Julia Morgan was born in Swansea, Wales. The family immigrated to Canada when she was 2.
An older sibling, Jeremy, died in a crib death. This left the mother, Molly Morgan, mindful of the safety of her daughter Julia.
At 16, Julia ran away from home. She says, “Largely to get out from my mother’s grasp.”
To my observation that her mother’s influence had given her a solid grounding in yoga, meditation, and rectitude, Julia responded, “Having run away from home because I was rejecting my mother’s attempt to steer my life, I find myself strongly reactive to your observation. In my early years, she had a strong influence on me, but by puberty, quite the opposite was true. I experienced an ‘about face,’ and headed in a very different direction.”
The mother’s voice was in her. At each crucial step, it moved Julia to the next stage.
Julia insists, “But only when I was a child.” For example, “If I didn’t finish my supper, my mother would say, ‘Think of all the starving children in India.’”
Many a mother has urged children to eat their dinner with just those words. In Julia’s case, she wondered, “Why do some people have a great deal, while some others would have so little? It instilled in me a desire to help others less fortunate—which later, in its turn prompted me to go into social work.
Nonviolent
“One of the books that my mother felt moved by, and I did also as a result, was The Autobiography of a Yogi, by Paramahansa Yogananda.
“My mother felt very moved by the nonviolent approach of Mahatma Gandhi and by the benefits of yoga and meditation.”
Starting from preschool years, Molly was Julia’s best reality instructor. Julia explains, “She certainly made a strong impression on me in my early years, but her rejection of my strongest inclinations, to become either a singer or a veterinarian, also had a very negative effect, squashing what I felt I would have loved to have done.
“In my pursuit of a career, I wanted to be a singer. But Mother dissuaded me. Next I wanted to study dance. Modern Dance appealed to me. The more involved I became in the modern dance program at York University, the more I felt that the students and faculty were too focused on having just the right body size and shape.
“They were competing to look better than the person next to them. This steered me in quite the opposite direction from my strengthening interest in yoga and meditation.
“Feeling the need to choose between the two, I decided to quit the dance program and move into an ashram in Ottawa. As much as I benefited there from my practice, I didn’t accept the idea that the guru of the group I was in was regarded as a God incarnate, which left me seeking a change in community.”

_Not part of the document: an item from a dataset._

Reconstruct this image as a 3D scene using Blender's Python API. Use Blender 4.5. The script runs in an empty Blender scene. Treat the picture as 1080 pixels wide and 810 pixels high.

This is a problem for many Westerners seeking transcendence in the Eastern way. In the West, divinity descends from above, from the Highest Good, but in the East, you and I could become Buddhas by attaining the Highest Good through practice and cultivation. If you look at traditional Western Art and compare it to Asian Art, you will notice the aesthetic consequence of the two worldviews.
For Julia, her practice site, The Ontario Farm, sister to the Tennessee Farm, was her next choice. She says, “I landed on the doorstep at the same moment as my husband, Rod. I was immediately struck by our great connection, and we were greeted at the door as if we were a couple. In no time, … falling in love was like falling off a log.”
I asked her what she liked about living in EcoVillage with her family. She said, “I value living in an intentional community.”